尚、これは、少々、希望的観測かは知れず候へ共、若し、此等一味が一掃せらるゝ時は、軍部の相貌【そうぼう】は一変し、英米及び、重慶の空気或は緩和するに非らざるか。元来、英米乃至重慶の目標は、日本軍閥の打倒にありと申し居るも、軍部の性格が変り、その政策が改まらば、彼等としても、戦争継続につき考慮する様になりはせずやと思はれ候。それは、兎も角として、此の一味を一掃し、軍部の建て直しを実行する事は、共産革命より日本を救ふ前提先決条件なれば、非常の御勇断こそ、望ましく存候。以上 (原文のまま)
昨日、紹介した『終戦秘録2』所載の「本文」と、この「本文」とを比べると、句読点、改行、字句、表記などで、かなりの相違が見られる。

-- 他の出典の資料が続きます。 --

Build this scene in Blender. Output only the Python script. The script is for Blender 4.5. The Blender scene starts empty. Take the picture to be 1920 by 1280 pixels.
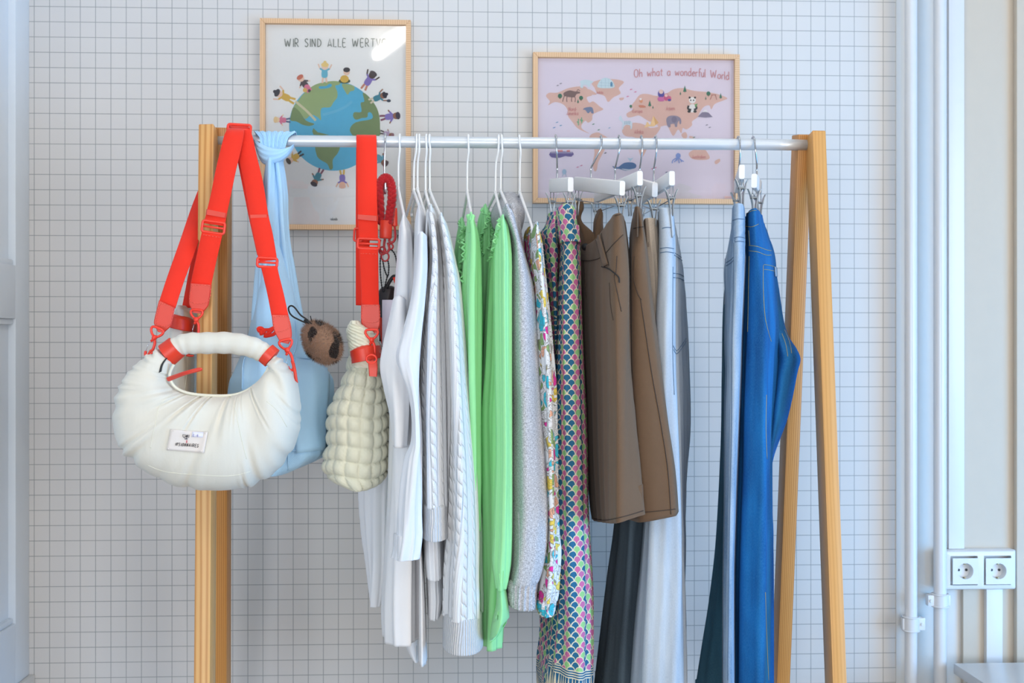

最も、大きな違いは、本日、紹介した本文には、「皇族方の中にも、此の主張に耳傾けるゝ方ありと仄聞いたし候」(下線)という一行があるのに、『終戦秘録2』所載の本文には、これがないというところであろう。この違いが、生じた理由は、いまのところ不明、「原文」に、この一行があったのか否かも不明。
なお、「勃牙利」に【ハンガリア】というルビがあるのは誤りであって、ここは【ブルガリア】と振らなければならない。また、「岡野」にカッコして、「編集部註・野坂参三」とあるのは、発行元である日本週報社の編集部の註であろう。
そもそも、この本においては、「近衛上奏文」自体が【註】という扱いになっている。この「近衛上奏文」に関する文責は、日本週報社編集部にある(大谷敬二郎にあるのではなく)と見るのが妥当かも知れない。